LONDON, UK – The United Kingdom is strongly placed to become one of several world leaders in the development of ethical artificial intelligence technologies, a landmark government report released by the House of Lords today argues.

The Select Committee on Artificial Intelligence, chaired by Lord Clement-Jones, has been gathering oral and written evidence from hundreds of academic institutes, leading technologists, and business decisionmakers on AI following a public call for evidence last summer.

Today, the Lords Committee finally published their findings in the Lords AI Report, entitled ‘AI In The UK: Ready, Willing, And Able?‘, with the aim of supporting the Government and the country in legislating to fully realise the potential of AI.

“Britain contains leading AI companies, a dynamic academic research culture, a vigorous start-up ecosystem and a constellation of legal, ethical, financial and linguistic strengths located in close proximity to each other,” the Committee said in a statement. “Artificial intelligence, handled carefully, could be a great opportunity for the British economy, and to protect society from potential threats and risks.”

“To do this means not only using established concepts, such as open data and data protection legislation, but also the development of new frameworks and mechanisms, such as data portability and data trusts.
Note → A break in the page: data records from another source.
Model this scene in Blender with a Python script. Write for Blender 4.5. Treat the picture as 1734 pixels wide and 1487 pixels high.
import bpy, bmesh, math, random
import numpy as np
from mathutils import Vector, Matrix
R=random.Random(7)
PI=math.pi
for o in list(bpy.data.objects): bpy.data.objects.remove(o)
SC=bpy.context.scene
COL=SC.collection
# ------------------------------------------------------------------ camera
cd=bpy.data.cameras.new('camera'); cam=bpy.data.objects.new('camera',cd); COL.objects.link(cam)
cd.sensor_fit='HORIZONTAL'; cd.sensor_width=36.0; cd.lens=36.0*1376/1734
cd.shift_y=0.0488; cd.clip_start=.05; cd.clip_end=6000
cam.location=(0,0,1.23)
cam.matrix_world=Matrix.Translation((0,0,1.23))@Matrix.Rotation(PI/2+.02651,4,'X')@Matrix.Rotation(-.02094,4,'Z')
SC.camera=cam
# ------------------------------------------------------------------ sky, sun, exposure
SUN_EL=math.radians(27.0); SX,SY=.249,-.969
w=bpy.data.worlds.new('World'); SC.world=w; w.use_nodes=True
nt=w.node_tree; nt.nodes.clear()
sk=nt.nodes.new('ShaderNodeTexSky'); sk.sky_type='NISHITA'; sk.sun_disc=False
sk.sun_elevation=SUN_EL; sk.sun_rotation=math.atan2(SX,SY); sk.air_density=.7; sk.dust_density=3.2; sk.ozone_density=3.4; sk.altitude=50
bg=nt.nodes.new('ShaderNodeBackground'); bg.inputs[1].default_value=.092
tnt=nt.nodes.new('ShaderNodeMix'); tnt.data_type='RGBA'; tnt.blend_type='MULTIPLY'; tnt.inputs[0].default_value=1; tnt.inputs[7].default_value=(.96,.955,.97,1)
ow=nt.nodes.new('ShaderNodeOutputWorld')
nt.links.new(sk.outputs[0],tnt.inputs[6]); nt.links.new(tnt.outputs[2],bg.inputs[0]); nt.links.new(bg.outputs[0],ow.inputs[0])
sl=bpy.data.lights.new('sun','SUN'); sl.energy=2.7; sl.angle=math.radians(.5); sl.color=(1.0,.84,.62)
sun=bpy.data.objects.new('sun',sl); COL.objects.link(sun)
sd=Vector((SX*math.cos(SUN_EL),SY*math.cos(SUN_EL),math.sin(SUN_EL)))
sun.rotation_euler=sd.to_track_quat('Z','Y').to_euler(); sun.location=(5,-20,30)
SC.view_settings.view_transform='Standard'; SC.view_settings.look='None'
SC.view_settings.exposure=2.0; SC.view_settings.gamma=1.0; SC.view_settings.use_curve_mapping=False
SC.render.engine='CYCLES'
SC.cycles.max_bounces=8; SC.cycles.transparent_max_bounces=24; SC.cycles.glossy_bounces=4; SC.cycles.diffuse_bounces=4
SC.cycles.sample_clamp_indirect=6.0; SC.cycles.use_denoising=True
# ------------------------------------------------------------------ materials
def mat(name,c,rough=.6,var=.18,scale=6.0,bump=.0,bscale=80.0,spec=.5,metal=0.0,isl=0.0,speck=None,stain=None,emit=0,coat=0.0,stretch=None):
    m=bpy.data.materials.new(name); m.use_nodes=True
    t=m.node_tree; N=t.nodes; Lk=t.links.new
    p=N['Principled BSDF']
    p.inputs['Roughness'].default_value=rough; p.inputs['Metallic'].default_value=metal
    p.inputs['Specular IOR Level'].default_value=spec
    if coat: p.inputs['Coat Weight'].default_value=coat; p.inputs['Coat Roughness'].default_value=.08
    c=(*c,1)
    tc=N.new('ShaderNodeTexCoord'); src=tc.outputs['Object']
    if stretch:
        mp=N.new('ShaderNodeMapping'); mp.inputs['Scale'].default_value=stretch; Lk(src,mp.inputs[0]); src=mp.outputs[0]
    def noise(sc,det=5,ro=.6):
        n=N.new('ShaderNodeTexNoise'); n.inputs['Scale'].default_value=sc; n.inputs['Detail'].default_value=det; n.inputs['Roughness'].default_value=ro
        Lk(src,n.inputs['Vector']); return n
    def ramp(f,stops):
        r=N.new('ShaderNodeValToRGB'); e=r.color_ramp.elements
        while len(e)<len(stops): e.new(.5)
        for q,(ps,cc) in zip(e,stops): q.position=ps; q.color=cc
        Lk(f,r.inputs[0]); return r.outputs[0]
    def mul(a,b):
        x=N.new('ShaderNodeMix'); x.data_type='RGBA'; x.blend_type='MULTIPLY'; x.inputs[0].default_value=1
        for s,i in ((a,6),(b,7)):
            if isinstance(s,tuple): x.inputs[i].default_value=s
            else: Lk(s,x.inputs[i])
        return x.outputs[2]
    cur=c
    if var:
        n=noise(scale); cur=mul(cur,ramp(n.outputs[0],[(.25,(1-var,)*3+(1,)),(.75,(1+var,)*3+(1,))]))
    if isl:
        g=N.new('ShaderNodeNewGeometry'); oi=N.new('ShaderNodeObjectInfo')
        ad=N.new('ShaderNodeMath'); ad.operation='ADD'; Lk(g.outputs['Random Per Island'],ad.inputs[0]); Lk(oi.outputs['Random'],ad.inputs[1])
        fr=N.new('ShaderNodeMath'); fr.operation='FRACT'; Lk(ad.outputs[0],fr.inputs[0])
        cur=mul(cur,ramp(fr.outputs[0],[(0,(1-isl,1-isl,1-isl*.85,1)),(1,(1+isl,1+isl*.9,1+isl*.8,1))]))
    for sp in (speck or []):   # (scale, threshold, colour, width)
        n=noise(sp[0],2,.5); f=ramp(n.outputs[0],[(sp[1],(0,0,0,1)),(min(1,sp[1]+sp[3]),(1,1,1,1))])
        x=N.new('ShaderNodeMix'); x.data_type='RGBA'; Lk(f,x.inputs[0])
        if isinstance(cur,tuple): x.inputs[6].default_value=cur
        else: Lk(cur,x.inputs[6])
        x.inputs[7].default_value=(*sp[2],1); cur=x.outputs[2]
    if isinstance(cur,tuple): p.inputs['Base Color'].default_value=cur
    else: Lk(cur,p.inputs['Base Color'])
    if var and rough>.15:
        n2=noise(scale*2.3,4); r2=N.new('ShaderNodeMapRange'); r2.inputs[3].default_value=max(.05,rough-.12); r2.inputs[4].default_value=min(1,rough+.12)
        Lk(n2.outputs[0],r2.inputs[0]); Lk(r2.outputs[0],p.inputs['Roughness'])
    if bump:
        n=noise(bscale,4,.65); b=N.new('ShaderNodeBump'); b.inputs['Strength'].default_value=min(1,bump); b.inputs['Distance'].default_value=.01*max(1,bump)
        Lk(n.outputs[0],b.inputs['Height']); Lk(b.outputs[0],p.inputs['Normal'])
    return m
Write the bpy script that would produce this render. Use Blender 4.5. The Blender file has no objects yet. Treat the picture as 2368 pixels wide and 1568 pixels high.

Large companies which have control over vast quantities of data must be prevented from becoming overly powerful within this landscape. We call on the Government, with the Competition and Markets Authority, to review proactively the use and potential monopolisation of data of big technology companies operating in the UK.”

As well as calling for regulatory mechanisms to protect data and significant government investment in skills and training, the report also calls for:

  • Technology companies to improve the accountability and explainability of ‘opaque’ black box algorithms
  • Government to incentivise the development of new approaches to auditing AI datasets and to encourage great diversity in the training and recruitment of AI specialists
  • The creation of a growth fund for UK SMEs working with AI to help them scale their businesses
  • A PhD matching scheme with costs shared between the private sector
  • The standardisation of mechanisms for spinning out AI start-ups from the research being conducted within UK universities
  • Offering children a thorough education in AI-related subjects, including the ethical design and use of technology
  • Applying AI in the public sector and, in particular, the National Health Service

Lord Clement-Jones, Chairman of the Select Committee, said that the UK has a unique opportunity to shape AI positively for the public’s benefit and to lead the international community in AI’s ethical development. “AI is not without its risk and the adoption of the principles proposed by the Committee will help to mitigate these. An ethical approach ensures the public trusts this technology and sees the benefits of using it. It will also prepare them to challenge its misuse.”

“We want to make sure that this country remains a cutting-edge place to research and develop this exciting technology. We’ve asked whether the UK is ready, willing, and able to take advantage of AI. With our recommendations, it will be.”

Lord Clement-Jones will be speaking at this year’s AI Summit London exclusively on the findings of the report. The landmark report follows high-profile efforts by world leaders to outline their national AI strategies, including China and France, as well as concurrent investigations by the All-Party Parliamentary Group on AI.